### Requirement
Using the listing below, please gather every line containing the word "picture".

### Dataset section
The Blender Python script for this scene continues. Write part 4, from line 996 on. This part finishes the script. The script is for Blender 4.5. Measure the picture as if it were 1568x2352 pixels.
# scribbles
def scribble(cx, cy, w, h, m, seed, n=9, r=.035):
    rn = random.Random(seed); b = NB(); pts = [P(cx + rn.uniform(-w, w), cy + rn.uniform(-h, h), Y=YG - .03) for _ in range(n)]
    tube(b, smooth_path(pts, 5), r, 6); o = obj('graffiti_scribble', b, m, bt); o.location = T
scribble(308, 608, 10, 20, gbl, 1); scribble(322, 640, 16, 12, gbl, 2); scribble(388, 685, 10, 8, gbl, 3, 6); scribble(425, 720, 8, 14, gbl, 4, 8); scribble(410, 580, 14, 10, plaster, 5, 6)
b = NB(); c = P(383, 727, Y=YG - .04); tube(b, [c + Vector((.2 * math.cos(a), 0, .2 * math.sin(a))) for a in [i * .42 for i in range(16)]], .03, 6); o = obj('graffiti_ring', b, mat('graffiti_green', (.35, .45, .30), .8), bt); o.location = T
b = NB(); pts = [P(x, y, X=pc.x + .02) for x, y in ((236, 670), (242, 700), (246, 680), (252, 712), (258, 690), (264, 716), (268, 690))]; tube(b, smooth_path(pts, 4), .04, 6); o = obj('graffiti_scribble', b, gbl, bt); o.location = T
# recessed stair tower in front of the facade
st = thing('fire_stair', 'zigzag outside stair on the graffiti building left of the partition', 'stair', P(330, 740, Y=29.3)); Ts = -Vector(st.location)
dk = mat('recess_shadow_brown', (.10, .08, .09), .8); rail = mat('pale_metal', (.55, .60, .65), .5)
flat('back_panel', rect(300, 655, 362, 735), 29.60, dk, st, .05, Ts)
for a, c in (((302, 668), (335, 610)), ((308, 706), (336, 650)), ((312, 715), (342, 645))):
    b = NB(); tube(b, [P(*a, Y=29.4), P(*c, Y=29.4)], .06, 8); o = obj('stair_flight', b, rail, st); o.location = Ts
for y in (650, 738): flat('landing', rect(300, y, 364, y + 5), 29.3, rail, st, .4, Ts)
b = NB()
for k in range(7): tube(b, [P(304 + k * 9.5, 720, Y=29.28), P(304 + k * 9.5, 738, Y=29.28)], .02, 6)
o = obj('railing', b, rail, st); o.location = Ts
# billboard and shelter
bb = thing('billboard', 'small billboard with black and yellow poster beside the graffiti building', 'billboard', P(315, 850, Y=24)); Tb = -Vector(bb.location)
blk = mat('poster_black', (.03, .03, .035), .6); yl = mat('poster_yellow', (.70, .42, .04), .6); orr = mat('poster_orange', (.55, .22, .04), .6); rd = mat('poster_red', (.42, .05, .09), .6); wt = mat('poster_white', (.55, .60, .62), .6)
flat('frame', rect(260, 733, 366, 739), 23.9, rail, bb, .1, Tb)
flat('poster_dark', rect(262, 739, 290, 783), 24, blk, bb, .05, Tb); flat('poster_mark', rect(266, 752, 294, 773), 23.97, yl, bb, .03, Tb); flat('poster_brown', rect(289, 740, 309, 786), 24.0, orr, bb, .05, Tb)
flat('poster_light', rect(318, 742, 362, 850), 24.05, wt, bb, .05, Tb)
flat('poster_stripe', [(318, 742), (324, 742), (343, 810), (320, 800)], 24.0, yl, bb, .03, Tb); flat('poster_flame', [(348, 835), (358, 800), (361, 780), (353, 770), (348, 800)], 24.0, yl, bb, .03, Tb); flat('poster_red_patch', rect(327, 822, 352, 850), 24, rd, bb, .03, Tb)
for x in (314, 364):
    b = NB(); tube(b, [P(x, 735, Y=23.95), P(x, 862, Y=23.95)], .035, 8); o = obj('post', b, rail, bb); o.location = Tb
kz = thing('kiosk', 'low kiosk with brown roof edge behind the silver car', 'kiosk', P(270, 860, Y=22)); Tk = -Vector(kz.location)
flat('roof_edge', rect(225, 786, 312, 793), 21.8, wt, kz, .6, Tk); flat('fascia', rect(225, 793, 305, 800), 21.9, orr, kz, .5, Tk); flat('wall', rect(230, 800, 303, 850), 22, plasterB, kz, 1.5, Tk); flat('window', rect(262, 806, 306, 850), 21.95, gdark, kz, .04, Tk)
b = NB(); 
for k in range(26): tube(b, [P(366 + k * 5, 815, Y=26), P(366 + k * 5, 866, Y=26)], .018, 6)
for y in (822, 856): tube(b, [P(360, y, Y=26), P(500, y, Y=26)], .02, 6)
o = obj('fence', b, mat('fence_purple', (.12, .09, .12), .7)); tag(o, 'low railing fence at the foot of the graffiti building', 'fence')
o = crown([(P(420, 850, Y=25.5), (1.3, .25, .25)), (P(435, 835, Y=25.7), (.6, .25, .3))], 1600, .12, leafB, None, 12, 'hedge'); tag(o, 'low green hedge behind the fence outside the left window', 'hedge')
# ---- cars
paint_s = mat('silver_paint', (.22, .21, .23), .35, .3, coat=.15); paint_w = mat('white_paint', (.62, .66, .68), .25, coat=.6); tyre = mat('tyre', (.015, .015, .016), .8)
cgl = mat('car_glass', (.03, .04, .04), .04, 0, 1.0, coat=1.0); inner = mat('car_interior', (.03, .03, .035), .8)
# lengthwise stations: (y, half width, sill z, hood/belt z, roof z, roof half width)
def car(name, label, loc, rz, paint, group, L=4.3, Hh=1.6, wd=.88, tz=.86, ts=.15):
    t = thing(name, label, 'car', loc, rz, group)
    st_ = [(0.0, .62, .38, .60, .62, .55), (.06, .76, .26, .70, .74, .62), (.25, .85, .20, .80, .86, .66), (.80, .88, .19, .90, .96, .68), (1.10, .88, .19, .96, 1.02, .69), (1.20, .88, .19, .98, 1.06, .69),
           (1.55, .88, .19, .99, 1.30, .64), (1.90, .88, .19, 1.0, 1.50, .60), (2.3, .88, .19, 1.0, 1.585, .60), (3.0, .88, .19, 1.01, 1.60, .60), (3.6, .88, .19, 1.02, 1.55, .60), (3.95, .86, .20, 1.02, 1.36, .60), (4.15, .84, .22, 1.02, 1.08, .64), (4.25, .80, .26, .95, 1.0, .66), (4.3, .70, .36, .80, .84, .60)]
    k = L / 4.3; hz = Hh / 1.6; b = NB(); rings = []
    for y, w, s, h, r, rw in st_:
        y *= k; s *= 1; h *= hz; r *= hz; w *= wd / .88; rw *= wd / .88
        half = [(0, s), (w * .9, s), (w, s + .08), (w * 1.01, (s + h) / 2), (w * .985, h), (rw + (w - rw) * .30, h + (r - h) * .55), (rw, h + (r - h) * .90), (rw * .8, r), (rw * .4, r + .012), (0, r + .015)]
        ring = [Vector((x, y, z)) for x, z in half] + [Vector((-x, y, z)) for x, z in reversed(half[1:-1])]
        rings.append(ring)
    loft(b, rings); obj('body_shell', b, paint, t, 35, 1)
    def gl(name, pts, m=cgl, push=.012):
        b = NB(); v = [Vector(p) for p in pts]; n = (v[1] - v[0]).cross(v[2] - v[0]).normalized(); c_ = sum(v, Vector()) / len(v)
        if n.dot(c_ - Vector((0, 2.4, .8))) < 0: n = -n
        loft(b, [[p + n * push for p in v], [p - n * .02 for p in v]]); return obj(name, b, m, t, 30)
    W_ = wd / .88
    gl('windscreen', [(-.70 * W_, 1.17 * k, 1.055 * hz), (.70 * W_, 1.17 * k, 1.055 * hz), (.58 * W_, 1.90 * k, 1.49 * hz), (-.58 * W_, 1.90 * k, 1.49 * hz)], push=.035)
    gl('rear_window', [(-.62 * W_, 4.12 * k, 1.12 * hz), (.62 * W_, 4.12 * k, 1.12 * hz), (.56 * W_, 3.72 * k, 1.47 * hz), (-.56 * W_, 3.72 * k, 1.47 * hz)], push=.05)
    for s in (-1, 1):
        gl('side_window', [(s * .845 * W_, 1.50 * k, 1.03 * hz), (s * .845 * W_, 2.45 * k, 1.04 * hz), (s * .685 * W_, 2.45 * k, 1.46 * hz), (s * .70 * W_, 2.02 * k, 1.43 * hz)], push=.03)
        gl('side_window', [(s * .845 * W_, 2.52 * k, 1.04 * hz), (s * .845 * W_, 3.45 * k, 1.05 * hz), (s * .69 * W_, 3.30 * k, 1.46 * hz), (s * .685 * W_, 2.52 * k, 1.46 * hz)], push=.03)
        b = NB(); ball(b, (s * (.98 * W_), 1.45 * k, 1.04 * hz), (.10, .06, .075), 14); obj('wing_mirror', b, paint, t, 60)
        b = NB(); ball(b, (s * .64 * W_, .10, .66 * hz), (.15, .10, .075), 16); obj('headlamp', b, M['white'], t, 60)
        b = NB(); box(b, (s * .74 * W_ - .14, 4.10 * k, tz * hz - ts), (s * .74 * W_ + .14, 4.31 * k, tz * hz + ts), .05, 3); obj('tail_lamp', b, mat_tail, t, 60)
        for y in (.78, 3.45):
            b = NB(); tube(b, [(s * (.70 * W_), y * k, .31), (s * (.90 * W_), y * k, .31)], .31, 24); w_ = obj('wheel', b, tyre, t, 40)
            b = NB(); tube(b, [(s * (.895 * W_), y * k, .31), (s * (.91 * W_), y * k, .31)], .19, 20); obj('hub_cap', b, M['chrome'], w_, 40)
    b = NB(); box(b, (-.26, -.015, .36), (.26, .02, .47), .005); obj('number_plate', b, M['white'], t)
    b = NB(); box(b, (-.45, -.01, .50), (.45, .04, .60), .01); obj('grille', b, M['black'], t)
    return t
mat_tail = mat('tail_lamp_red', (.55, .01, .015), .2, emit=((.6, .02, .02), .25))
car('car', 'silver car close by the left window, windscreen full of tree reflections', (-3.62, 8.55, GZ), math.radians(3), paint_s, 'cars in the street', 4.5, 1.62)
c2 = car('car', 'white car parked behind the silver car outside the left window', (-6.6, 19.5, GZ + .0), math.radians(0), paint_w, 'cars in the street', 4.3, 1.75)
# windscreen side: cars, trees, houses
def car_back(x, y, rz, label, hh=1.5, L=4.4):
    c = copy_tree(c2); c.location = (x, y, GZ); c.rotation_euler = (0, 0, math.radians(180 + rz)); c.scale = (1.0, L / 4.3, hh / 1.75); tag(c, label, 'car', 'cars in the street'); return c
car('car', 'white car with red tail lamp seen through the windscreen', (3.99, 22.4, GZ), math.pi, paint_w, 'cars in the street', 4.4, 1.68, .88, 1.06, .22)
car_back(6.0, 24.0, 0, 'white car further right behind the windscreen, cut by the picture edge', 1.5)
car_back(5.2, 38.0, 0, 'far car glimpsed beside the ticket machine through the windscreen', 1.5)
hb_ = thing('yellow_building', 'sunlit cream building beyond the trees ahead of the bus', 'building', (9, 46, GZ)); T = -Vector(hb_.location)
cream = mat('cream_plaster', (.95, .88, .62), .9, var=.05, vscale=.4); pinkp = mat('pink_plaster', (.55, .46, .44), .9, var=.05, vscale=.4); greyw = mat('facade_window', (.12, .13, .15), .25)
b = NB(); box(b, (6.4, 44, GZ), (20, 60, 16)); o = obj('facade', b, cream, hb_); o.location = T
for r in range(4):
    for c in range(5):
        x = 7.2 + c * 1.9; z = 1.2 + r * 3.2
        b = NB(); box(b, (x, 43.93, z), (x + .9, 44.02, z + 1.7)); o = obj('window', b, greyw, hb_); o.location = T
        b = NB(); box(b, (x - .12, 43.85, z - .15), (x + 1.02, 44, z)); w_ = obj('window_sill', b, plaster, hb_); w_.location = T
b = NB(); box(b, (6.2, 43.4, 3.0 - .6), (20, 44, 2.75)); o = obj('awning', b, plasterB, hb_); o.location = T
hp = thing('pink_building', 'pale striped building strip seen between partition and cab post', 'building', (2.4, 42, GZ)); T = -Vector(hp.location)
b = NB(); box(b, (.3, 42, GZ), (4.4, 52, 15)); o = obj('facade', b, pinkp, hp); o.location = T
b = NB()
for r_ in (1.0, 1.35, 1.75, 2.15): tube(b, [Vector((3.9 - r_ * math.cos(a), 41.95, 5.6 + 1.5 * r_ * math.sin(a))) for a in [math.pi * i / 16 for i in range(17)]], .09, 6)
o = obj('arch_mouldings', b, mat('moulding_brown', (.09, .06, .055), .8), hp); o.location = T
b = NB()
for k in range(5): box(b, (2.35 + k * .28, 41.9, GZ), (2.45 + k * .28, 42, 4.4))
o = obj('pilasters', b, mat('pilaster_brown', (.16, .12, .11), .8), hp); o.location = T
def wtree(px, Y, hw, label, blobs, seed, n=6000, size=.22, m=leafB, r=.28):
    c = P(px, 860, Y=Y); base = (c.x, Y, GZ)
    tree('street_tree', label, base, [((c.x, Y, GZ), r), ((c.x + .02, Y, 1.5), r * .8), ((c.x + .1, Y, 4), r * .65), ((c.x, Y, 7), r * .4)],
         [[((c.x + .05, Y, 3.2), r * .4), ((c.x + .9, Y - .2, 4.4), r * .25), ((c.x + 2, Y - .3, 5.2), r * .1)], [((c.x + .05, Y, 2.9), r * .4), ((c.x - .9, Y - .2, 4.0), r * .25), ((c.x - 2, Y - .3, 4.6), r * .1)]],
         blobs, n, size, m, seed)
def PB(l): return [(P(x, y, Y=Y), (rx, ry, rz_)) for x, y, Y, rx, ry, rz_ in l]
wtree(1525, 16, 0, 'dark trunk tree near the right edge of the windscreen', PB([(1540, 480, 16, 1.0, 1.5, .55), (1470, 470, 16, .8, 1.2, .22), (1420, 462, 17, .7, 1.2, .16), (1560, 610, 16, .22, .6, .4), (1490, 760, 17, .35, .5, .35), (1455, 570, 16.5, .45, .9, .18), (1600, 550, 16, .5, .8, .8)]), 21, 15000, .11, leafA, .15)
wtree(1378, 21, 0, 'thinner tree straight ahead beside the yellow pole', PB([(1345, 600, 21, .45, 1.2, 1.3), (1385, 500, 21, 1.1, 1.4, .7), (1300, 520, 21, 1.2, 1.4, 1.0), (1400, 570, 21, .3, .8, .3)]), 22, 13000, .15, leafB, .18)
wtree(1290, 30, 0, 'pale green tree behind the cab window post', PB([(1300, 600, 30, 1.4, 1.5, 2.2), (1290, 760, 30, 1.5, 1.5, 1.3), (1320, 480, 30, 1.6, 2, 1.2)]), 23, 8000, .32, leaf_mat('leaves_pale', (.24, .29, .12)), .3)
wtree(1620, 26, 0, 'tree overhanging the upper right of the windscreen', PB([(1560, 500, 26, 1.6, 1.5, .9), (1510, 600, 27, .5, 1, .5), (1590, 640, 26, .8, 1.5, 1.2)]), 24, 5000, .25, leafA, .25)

### Finished answer
The Blender Python script for this scene continues. Write part 4, from line 996 on. This part finishes the script. The script is for Blender 4.5. Measure the picture as if it were 1568x2352 pixels.
car_back(6.0, 24.0, 0, 'white car further right behind the windscreen, cut by the picture edge', 1.5)